In Nigeria, the crypto sector has slowly been inching closer to regulation. The country’s Securities and Exchange Commission (SEC) launched the Accelerated Regulatory Incubation Programme (ARIP) in June 2024 to issue licences to crypto startups. While scores of companies applied to that programme—including some still waiting to apply—only Quidax and Busha received provisional crypto licences in August 2024.

With the newly signed Investments and Securities Act (2025), which mandates startups to register with the SEC, new startups planning to launch digital asset exchanges are stuck in regulatory limbo. To fast-track their operations, these companies flock to exchanges like Quidax and Busha to secure regulatory cover without getting on the regulator’s bad side.

The provisional crypto licences issued to Quidax and Busha served as a much-needed boost. It gave both startups the credibility and confidence to market their API offerings.

“The provisional crypto licence helped,” a spokesperson at Busha said. “But it’s not because businesses couldn’t partake in Busha’s B2B solutions in the past. The approval-in-principle allowed more businesses to become comfortable engaging in crypto-forward payment solutions than in the past.”

Quidax has a dedicated team of about 20 people working on the business side. However, some of them, including product designers and developers, split their time between the retail and B2B businesses. The crypto startup has been operating a B2B API payments business since 2022, but it started marketing the product intently when it secured its licence.

“In the first year, we pushed it only to a specific number of people,” said Emereole. “We did not want to scale too fast. We started actively pushing the API in January 2024, and by mid-year, it started to gain traction, and by then, we were confident of what we were building.”

While Yellow Card does not currently hold a licence in Nigeria, it operates under regulatory approvals in Botswana and South Africa. This allows it to open its API products to global businesses seeking to provide merchant payment services in these countries.

For businesses and fintechs flocking to these API providers, there’s one perk: they can offer crypto and stablecoin payment rails without registering for the ARIP. Quidax and Busha provide a regulatory cover for this.

All-in on the business side

The relationship between crypto API providers and the businesses that use their tools is mutually beneficial. For platforms like Quidax, Yellow Card, and Busha, B2B clients offer more stable revenue than retail traders, whose transaction volumes tend to drop during market downturns. Once a business is onboarded, it pays a steady service fee, making B2B a more predictable and sustainable income stream.

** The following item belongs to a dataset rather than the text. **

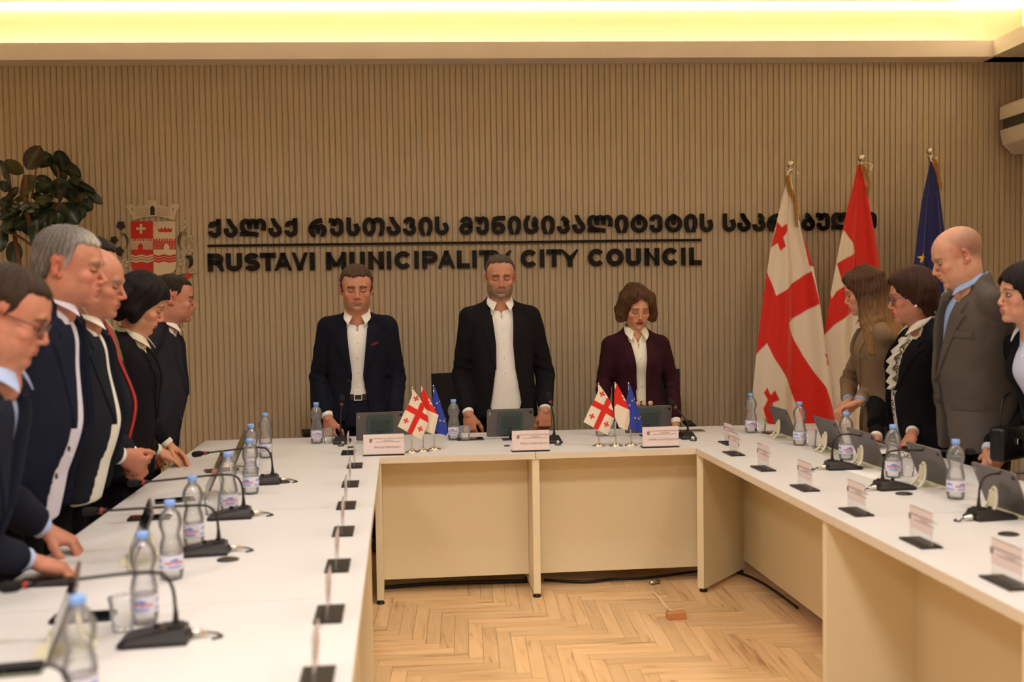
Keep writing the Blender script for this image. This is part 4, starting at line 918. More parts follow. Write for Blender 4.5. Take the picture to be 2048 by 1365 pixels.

Still, none of these companies is abandoning its retail roots. While B2B is a growing focus, all three exchanges say they remain committed to serving individual users.

As more fintechs and businesses look to embed crypto features—like wallets, on-ramps, stablecoin-to-fiat off-ramps, or trading—into their products, API providers are stepping in to meet that need. Yet, some exchanges may find it faster and more efficient to plug into ready-made infrastructure than build everything from scratch.